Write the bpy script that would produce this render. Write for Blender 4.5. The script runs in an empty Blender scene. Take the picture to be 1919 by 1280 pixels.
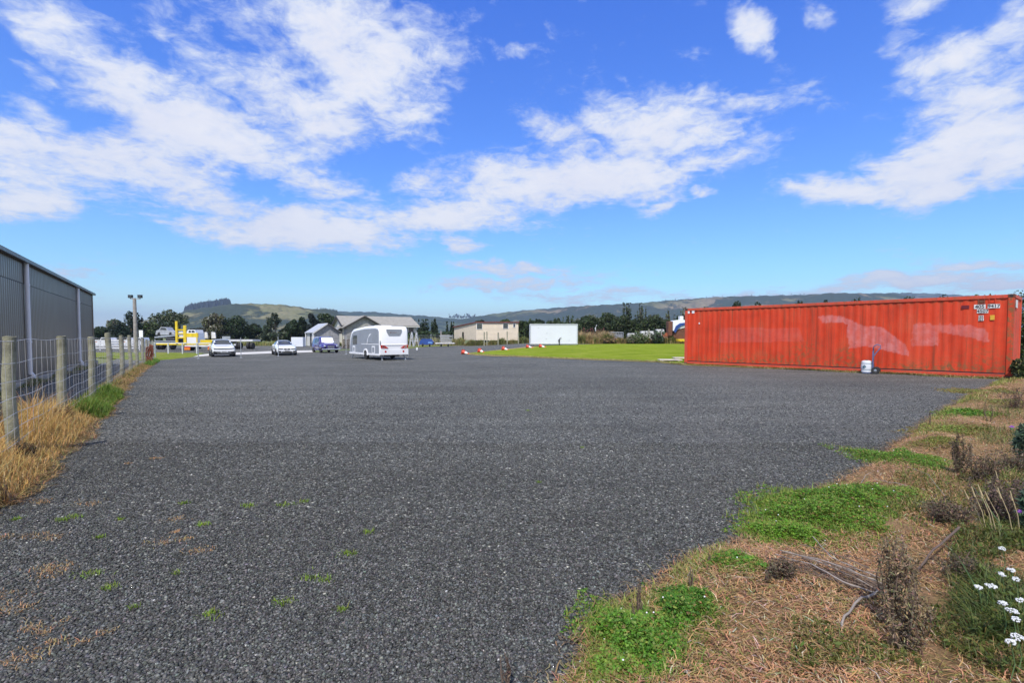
import bpy, bmesh, math, random
import numpy as np
from mathutils import Vector, Matrix
R = math.radians
rnd = random.Random(7)
RS = np.random.RandomState(11)
SC = bpy.context.scene
COL = SC.collection

# ------------------------------------------------------------------ camera
H = 1.47
PITCH = R(2.2)
F = 960.0
PY0 = 630 + F*math.tan(PITCH)
cam = bpy.data.cameras.new('camera'); camo = bpy.data.objects.new('camera', cam); COL.objects.link(camo)
cam.sensor_width = 36; cam.lens = 18.0; cam.clip_start = 0.05; cam.clip_end = 30000
cam.shift_y = (PY0-640)/1919
camo.location = (0, 0, H); camo.rotation_euler = (R(90)-PITCH, 0, 0)
SC.camera = camo

# ------------------------------------------------------------------ exposure
SC.view_settings.view_transform = 'Standard'; SC.view_settings.look = 'None'
SC.view_settings.exposure = 0.3; SC.view_settings.gamma = 1
SC.cycles.max_bounces = 6; SC.cycles.volume_bounces = 0
SC.cycles.transparent_max_bounces = 8

# ------------------------------------------------------------------ sun
EL = R(55); SAZ = R(180+14)               # sun stands behind the camera, to its left
sdir = Vector((math.sin(SAZ)*math.cos(EL), math.cos(SAZ)*math.cos(EL), math.sin(EL)))
sun = bpy.data.lights.new('sun', 'SUN'); suno = bpy.data.objects.new('sun', sun); COL.objects.link(suno)
sun.energy = 4.2; sun.angle = R(0.55); sun.color = (1, 0.955, 0.88)
suno.rotation_euler = sdir.to_track_quat('Z', 'Y').to_euler(); suno.location = (0, 0, 50)

# ------------------------------------------------------------------ node helpers
class NT:
    def __init__(s, tree): s.t = tree; s.n = tree.nodes; s.l = tree.links
    def add(s, typ, props=None, **ins):
        n = s.n.new(typ)
        for k, v in (props or {}).items(): setattr(n, k, v)
        for k, v in ins.items():
            key = int(k[1:]) if k[0] == 'i' and k[1:].isdigit() else k.replace('_', ' ')
            s.set(n.inputs[key], v)
        return n
    def set(s, inp, v):
        if isinstance(v, bpy.types.Node): v = v.outputs[0]
        if isinstance(v, bpy.types.NodeSocket): s.l.new(v, inp)
        elif isinstance(v, (tuple, list)) and len(v) == 3 and inp.type == 'RGBA': inp.default_value = (*v, 1)
        else: inp.default_value = v
    def math(s, op, a, b=0.0, c=None, clamp=False):
        n = s.add('ShaderNodeMath', {'operation': op, 'use_clamp': clamp}, i0=a, i1=b)
        if c is not None: s.set(n.inputs[2], c)
        return n.outputs[0]
    def vm(s, op, a, b=None, out=0, sc=None):
        n = s.add('ShaderNodeVectorMath', {'operation': op}, i0=a)
        if b is not None: s.set(n.inputs[1], b)
        if sc is not None: s.set(n.inputs['Scale'], sc)
        return n.outputs[out]
    def noise(s, vec, scale, detail=4, rough=.55, dist=0, out=0):
        n = s.add('ShaderNodeTexNoise', Scale=scale, Detail=detail, Roughness=rough, Distortion=dist)
        if vec is not None: s.set(n.inputs['Vector'], vec)
        return n.outputs[out]
    def ramp(s, fac, stops, interp='LINEAR'):
        n = s.add('ShaderNodeValToRGB', Fac=fac); cr = n.color_ramp; cr.interpolation = interp
        while len(cr.elements) < len(stops): cr.elements.new(0.5)
        for e, (p, c) in zip(cr.elements, stops):
            e.position = p; e.color = (*c, 1) if isinstance(c, (tuple, list)) else (c, c, c, 1)
        return n.outputs[0]
    def mrange(s, v, a, b, c=0.0, d=1.0, smooth=False):
        n = s.add('ShaderNodeMapRange', {'interpolation_type': 'SMOOTHSTEP' if smooth else 'LINEAR'}, i0=v, i1=a, i2=b, i3=c, i4=d)
        return n.outputs[0]
    def mix(s, fac, a, b, mode='MIX'):
        n = s.add('ShaderNodeMix', {'data_type': 'RGBA', 'blend_type': mode})
        s.set(n.inputs[0], fac); s.set(n.inputs[6], a); s.set(n.inputs[7], b)
        return n.outputs[2]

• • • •

- [Task statement]: Restate, line by line and word for word, everything from the top of the material through the line that contains "SC.cycles.transparent_max_bounces = 8". Leave pictures out.

- [Result]:
Write the bpy script that would produce this render. Write for Blender 4.5. The script runs in an empty Blender scene. Take the picture to be 1919 by 1280 pixels.
import bpy, bmesh, math, random
import numpy as np
from mathutils import Vector, Matrix
R = math.radians
rnd = random.Random(7)
RS = np.random.RandomState(11)
SC = bpy.context.scene
COL = SC.collection

# ------------------------------------------------------------------ camera
H = 1.47
PITCH = R(2.2)
F = 960.0
PY0 = 630 + F*math.tan(PITCH)
cam = bpy.data.cameras.new('camera'); camo = bpy.data.objects.new('camera', cam); COL.objects.link(camo)
cam.sensor_width = 36; cam.lens = 18.0; cam.clip_start = 0.05; cam.clip_end = 30000
cam.shift_y = (PY0-640)/1919
camo.location = (0, 0, H); camo.rotation_euler = (R(90)-PITCH, 0, 0)
SC.camera = camo

# ------------------------------------------------------------------ exposure
SC.view_settings.view_transform = 'Standard'; SC.view_settings.look = 'None'
SC.view_settings.exposure = 0.3; SC.view_settings.gamma = 1
SC.cycles.max_bounces = 6; SC.cycles.volume_bounces = 0
SC.cycles.transparent_max_bounces = 8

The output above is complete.